Wednesday, December 16, 2009

On the Necessity of Ability-based Grouping in Mixed-Ability Classrooms

I have always believed that ability-based grouping is beneficial, but I never thought that failing to do so could be tremendously detrimental for students. As readers of this blog know, I have been helping my daughter's second grade by teaching math once a week to a small group of gifted kids. A few weeks ago, the homeroom teacher and I decided to try the supplementary material with the entire class. It is our opinion that the experiment was a complete failure despite every effort to choose problems carefully. I believe the reasons are the same reason that cause large, mixed ability classrooms to fail the majority of students.

The normal bell curve, or some variation thereof, has a funny way of manifesting itself despite loud proclamations by skeptics that ability-based grouping hurts education in general. My observations so far this year in my daughter's classroom have matched academic theory so closely as to be shocking! There are a few very smart kids, a few disengaged due to boredom, many of average ability, and a few clearly requiring special attention. Math is best learned by doing it. Hence, I always design my lessons as sets of carefully chosen problems. The idea behind my approach is to explain a few key concepts at the beginning of each lesson and then let the students learn the material by discovering the math while working through the problems. Unfortunately, this approach -- which is optimal for teaching mathematics -- fails miserably in a mixed-ability setting because the distribution of skill sets quickly interferes with everybody's learning process. The failure arises because learning speed and comprehension varies widely. Some kids cruise through the materials, while others work on it at the expected pace. Finally, a few struggle to the point where it becomes clear they do not even understand one-digit addition. My method calls for students to work independently, raising their hands when they get stuck. Unfortunately, many get stuck simultaneously in completely different places of the problem set. This puts such high, simultaneous demand on the teacher's attention, that no kid really benefits much from the session. Is my teaching method to blame, or is the organization of the classroom the real problem? I believe the latter is.

Today, my daughter's home room teacher and I decided to cluster kids according to ability starting in January. We will split the 24 students into three groups: one requiring additional help, one capable of average achievement, and one whose members are "gifted" learners. I write "gifted" in quotation marks, but my daughter is the only one in the class who has been for IQ or subject-specific aptitude. All we know is that the "gifted" group seems to learn faster, finish problems earlier, and work farther into the problems than the rest of the class. The key observation here is that we are grouping after assessing the kids. We did spend a ton of money getting everyone tested. I will report back in a few months on how this new experiment turns out. I am optimistic because things worked out very well earlier this trimester when I only taught the "gifted" group. Hence, I expect few problems when we come back from the holidays because I also have experience and have been successful with other levels of achievement.
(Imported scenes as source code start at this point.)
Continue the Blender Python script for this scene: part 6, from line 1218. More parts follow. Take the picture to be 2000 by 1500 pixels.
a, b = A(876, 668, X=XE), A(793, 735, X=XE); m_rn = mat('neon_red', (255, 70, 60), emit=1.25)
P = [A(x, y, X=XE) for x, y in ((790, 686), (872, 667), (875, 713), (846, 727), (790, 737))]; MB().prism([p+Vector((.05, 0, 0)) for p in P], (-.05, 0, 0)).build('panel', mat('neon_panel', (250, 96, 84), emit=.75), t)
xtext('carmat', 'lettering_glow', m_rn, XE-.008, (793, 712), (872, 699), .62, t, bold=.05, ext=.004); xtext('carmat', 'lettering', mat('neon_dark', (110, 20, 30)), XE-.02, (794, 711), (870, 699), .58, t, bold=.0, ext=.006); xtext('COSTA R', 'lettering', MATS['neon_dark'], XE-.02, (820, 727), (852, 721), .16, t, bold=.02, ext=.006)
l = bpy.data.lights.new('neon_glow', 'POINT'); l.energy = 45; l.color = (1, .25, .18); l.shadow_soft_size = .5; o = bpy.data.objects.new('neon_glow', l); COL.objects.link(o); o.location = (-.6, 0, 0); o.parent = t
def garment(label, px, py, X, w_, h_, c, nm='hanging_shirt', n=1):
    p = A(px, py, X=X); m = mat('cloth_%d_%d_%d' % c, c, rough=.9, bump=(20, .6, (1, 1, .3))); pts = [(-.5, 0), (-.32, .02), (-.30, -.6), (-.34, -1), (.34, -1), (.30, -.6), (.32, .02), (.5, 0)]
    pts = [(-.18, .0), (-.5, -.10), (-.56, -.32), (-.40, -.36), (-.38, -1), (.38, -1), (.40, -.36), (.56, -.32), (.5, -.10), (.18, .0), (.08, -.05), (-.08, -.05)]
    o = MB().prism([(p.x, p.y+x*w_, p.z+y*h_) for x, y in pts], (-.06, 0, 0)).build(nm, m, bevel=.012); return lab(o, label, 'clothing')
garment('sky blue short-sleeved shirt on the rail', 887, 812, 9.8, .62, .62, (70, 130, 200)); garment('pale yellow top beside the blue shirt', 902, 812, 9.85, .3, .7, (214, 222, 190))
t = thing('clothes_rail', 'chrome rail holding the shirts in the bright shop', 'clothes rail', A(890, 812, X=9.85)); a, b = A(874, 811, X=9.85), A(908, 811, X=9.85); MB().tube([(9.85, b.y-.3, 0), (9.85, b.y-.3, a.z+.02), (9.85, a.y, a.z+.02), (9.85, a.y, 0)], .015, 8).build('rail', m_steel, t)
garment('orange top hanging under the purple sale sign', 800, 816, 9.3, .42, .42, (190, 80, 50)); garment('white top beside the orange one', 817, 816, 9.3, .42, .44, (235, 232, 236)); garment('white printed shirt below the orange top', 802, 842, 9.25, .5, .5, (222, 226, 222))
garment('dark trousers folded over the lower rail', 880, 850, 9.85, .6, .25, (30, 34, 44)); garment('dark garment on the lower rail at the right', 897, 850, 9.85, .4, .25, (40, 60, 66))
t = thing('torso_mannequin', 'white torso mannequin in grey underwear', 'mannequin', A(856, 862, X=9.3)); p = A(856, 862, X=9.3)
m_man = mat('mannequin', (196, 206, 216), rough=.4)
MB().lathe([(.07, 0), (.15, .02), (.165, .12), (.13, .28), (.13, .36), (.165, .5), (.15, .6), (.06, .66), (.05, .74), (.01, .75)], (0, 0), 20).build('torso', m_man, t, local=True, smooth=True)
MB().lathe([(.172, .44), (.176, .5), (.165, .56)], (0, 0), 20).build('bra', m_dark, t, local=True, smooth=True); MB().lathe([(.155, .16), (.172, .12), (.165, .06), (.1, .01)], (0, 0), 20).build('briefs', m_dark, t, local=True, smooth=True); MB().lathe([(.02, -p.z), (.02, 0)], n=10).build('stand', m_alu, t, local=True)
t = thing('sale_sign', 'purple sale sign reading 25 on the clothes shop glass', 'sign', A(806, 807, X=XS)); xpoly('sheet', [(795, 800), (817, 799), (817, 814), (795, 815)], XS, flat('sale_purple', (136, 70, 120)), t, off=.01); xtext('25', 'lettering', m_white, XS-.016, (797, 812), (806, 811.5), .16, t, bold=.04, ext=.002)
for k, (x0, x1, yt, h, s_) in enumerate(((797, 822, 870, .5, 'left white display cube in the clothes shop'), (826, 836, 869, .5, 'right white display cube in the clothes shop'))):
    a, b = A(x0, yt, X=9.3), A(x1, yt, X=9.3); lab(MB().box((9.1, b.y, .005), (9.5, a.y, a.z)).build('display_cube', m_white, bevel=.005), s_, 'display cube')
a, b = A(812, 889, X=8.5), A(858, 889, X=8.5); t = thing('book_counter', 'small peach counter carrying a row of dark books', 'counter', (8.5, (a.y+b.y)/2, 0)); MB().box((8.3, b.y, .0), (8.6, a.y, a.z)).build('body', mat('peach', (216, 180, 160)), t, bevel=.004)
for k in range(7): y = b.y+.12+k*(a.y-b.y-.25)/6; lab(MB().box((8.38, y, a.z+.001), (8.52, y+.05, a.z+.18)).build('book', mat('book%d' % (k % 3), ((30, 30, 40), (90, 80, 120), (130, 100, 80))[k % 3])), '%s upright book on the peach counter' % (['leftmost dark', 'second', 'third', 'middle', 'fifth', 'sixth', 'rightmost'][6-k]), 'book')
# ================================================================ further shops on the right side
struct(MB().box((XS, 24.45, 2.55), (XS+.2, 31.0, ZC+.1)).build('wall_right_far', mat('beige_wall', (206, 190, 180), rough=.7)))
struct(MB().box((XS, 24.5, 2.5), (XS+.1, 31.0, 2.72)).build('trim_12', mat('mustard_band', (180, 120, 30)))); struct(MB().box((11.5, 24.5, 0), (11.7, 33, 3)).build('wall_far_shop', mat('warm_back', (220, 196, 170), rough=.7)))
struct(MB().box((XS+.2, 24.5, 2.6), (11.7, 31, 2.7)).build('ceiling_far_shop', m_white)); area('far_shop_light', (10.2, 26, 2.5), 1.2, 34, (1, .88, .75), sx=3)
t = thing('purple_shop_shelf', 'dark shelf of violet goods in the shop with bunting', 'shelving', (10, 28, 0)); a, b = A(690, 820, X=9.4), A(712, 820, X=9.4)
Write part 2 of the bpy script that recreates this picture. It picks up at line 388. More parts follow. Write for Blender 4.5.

One thing bothers me more than anything else. Why don't public schools group based on ability? There is no incremental cost over a mixed-ability setting. Take my daughter's school as a example. There are six second grade classrooms. This means that each could hold 16.7% of the second grade student body. Why is it so hard to dedicate 1 classroom for students with 130+ IQ and one for pupils requiring additional attention? Wouldn't these two populations perform better in classrooms designed to meet their intellectual needs. Bear in mind that this is a problem affecting not only gifted children but also those with modest intellect. I am not advocating a room for highly gifted kids (i.e. 145+). I am merely asking that we group together students of similar intellectual capabilities. Why is it so hard to realize that kids requiring additional help should be taught using appropriate methods and curriculum? The same goes for gifted kids. One argument against my idea is that it costs a lot of money to test for aptitude or IQ. Recall what I wrote above? We are grouping according to ability in my daughter's class without spending a small fortune on testing. The problem with the cost argument is that students are much better behaved and require less supervision then they are properly matched to the curriculum and the teaching methods (i.e. larger classrooms) and they are properly challenged. Hence, re-organizing schools around ability-based grouping could save money. In fact, small schools could be merged into larger campuses with five or six classrooms per grade, eliminating redundancies and providing a population big enough to exhibit clear distribution of abilities along a significant portion of the spectrum. It makes little sense -- other than political -- to ignore mountains of sound academic research as well as the clear evidence in our children's own classrooms.